We cannot let the lives of those who died in the Holocaust be forgotten. We must remember the struggle faced by the Jewish people as they were persecuted in their own countries.

 

And so I would like to commend and praise the Trust for its work in educating our country, through lectures and exhibitions, about the Holocaust and what lead to it and what lead from it.  The work of the Trust, with schools and our young people, is of immense value.  It engages with young students through the Crocus Project and the Holocaust Narrative; it provides training to teachers on how best to teach the story of the Holocaust in schools; and it reinforces that the Holocaust is an important part of our history as Irish people and as Europeans.

 

This point, about how we treat history, is something that was to the forefront of my mind in thinking about this evening. We had an inclusive and informative year of commemoration and celebration last year to mark the centenary of the Easter Rising; a seminal event in the eventual founding of the Irish State. I thought about the experience of those commemorations, of the complexity of history, of the need for honesty in reflecting on our past, of the importance of being true to what happened and of understanding that we cannot afford to celebrate the positive without considering the negative parts of our own history.
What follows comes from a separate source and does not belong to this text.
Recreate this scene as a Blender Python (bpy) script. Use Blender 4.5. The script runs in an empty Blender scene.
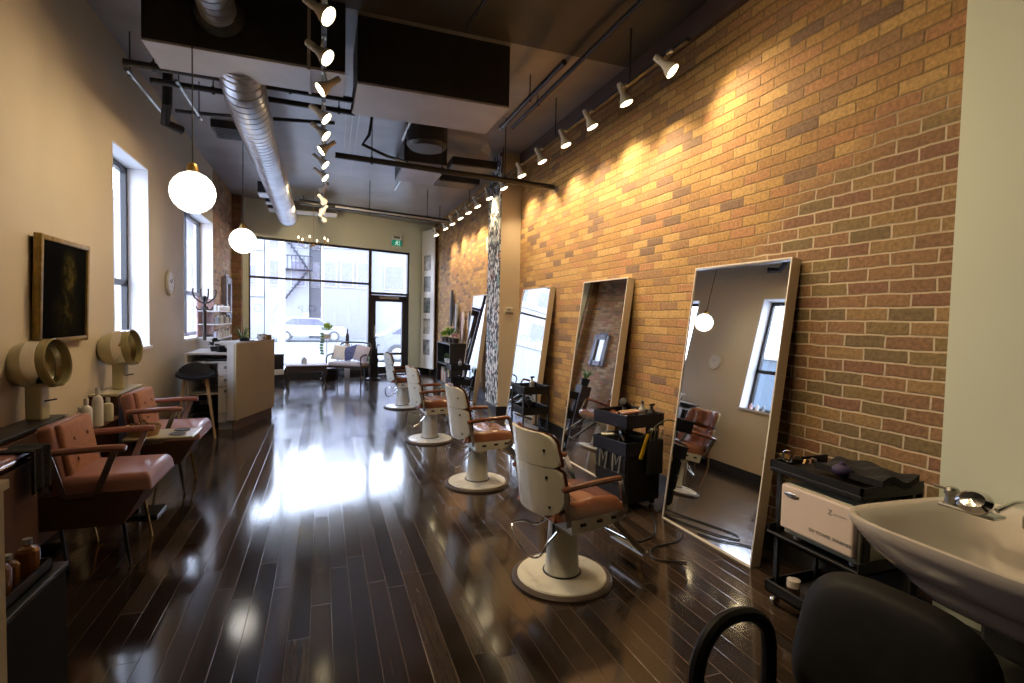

It cannot be a case of picking and choosing what is comfortable to remember.

 

In the 1930s, this country was the Free State – it would not become a Republic until 1949 – and at this time Ireland was beginning to separate itself from Britain, and become an Irish nation.  Attempts were being made to define what it meant to be Irish as one national identity.

 

At the same time, the Irish economic policy was one of protectionism, which aimed for self-sufficiency.  Ireland turned inward, isolating itself within the boundaries of the 26 counties, and as World War II began, Ireland accepted only a small number of Jewish refugees and denied thousands of others. At the same time the borders of European countries were also being closed to Jews attempting to escape Nazi Germany.

 

This is a part of our history which we must acknowledge and learn from, and most importantly not repeat.

 

In the years since the end of World War II, we have grown as a nation and as a people.  Today, we are only just emerging from a global recession, and the last few years in particular have brought major challenges for Ireland, for Europe and for the world.

 

Europe has been marked by terrorism and violence.  Fears for security have grown. Many blame Europe. Narratives of fear are once more being invoked.

 

This fear points to one group more than others, towards immigrants. A rhetoric of us versus them is once again growing.  The dangerous allure of division must be resisted.

 

There are millions of people in the world facing conflict and wars, who have lost their homes and their loved ones.  Ireland must look to its past, look to how people left these shores in times of economic and political crisis, and look to do the right thing for those seeking refuge and shelter today.

 

That is what the Irish Government is seeking to do.  In 2015, we began the Irish Refugee Protection Programme in response to the Migrant Crisis, and through this programme Ireland is offering migrants who are seeking international protection a safe haven.

 

Ireland will provide over 4,000 places to people under the resettlement and relocation elements of the programme.

The Government is committed to welcoming vulnerable refugees.

 

Ireland can and does make a difference to the lives of immigrants in Europe.  The Irish Navy was deployed in the Mediterranean throughout 2016. Their objective was to save lives and alleviate suffering.  Irish Naval vessels rescued more than 15,000 migrants in the Mediterranean last year.

It did so throughout a turbulent year.

 

Ireland must take an active part in European and global affairs.

 

We cannot afford to turn our back and stay silent as people suffer.  We have done this before, in Ireland and in Europe. We cannot do it again.  This is why we must remember history, remember all those who suffered persecution, those who lost their homes and their families, and eventually lost their lives. Those who had their citizenship taken from them and sanctuary denied them.

 

We must remember the Jewish people who lost their lives because they were deemed a threat to the nation in which they lived.  We need to remember this and act; to remind ourselves that we are not isolated, that those who do not share our history or our culture are not less important than those who do.

 

This is not a time for new borders. This is not a time for separation.

 

We need to support our fellow Member States and embrace what the EU was set up to do: to avoid conflict, to ensure freedoms and to work together for a safer Europe. The heart of Europe is democracy and this must be protected, for everyone.  We need to hold the centre, we must be willing to compromise and to find consensus; to make sure everyone is heard not just those who shout the loudest.

 

And if I begun with the words of Primo Levi, may I also end with them. In ‘The Drowned and the Saved’ he stated simply and powerfully that: ‘If we had to and were able to suffer the sufferings of everyone, we could not live.’ If he can write this, given his life, given his art and given his experiences then we can only acknowledge this world-changing era of suffering and strive to empathise while always endeavouring never, ever to forget.